Des VA, oui mais pourquoi faire?

On peut être tenté de penser que le futur de la mobilité sera autonome ou ne sera pas. Il faut cependant être prudent. L’objectif n’est pas simplement de posséder une flotte de véhicules autonomes parce qu’il s’agit de la technologie dans l’air du temps et qu’ils constituent un gage de modernité (facteur “cool”). Le futur de la mobilité sera “intelligent” ou ne sera pas. Montréal dispose aujourd’hui d’un cocktail d’outils et de services de mobilité englobant quasiment tous les modes de transport adaptés à son environnement : Vélo en libre service (motorisé ou non motorisé), autos en libre service et autopartage, bus, métro, covoiturage, taxi, voitures de tourisme avec chauffeur (de type Uber), trottinettes classiques et électriques, et dans le cadre de projets pilotes des navettes autonomes. La juxtaposition de tous ces modes permet une offre de transport foisonnante aux citoyens, leur permettant de choisir celui qui convient le mieux à leurs circonstances. Posséder, implanter ou utiliser des VA n’est donc pas une finalité en soi surtout s’ils sont utilisés à mauvais escient. Imaginez l’“autosolo autonome” par exemple (!) qui incarnerait la continuité de l’automobile personnelle sans tirer de réel avantage du potentiel offert par l’autonomisation.

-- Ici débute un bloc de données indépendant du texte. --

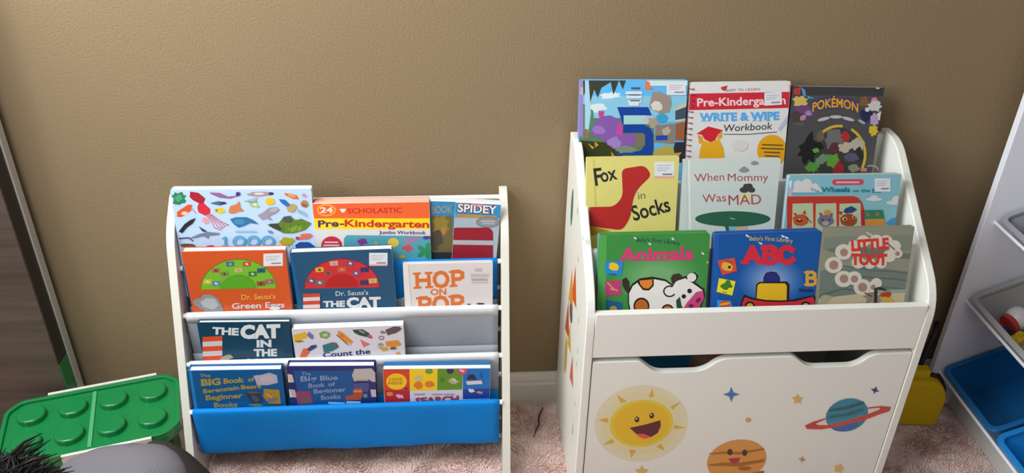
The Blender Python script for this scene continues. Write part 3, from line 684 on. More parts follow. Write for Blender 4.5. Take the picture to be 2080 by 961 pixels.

Si au fil des expérimentations à venir il est admis que les VA démontrent des capacités techniques et une pertinence suffisantes, ils trouveront assurément leur place dans le cocktail de mobilité urbaine. Rappelons que la finalité recherchée est de pouvoir offrir aux citoyens la possibilité de circuler dans leur ville ou dans leur quartier aisément, rapidement et surtout sécuritairement. Afin d’atteindre cet objectif global, la complémentarité des modes est de mise et les VA auront indubitablement leur rôle à jouer. Il nous appartient toutefois de le baliser en ne confondant pas les besoins, outils et solutions de mobilité.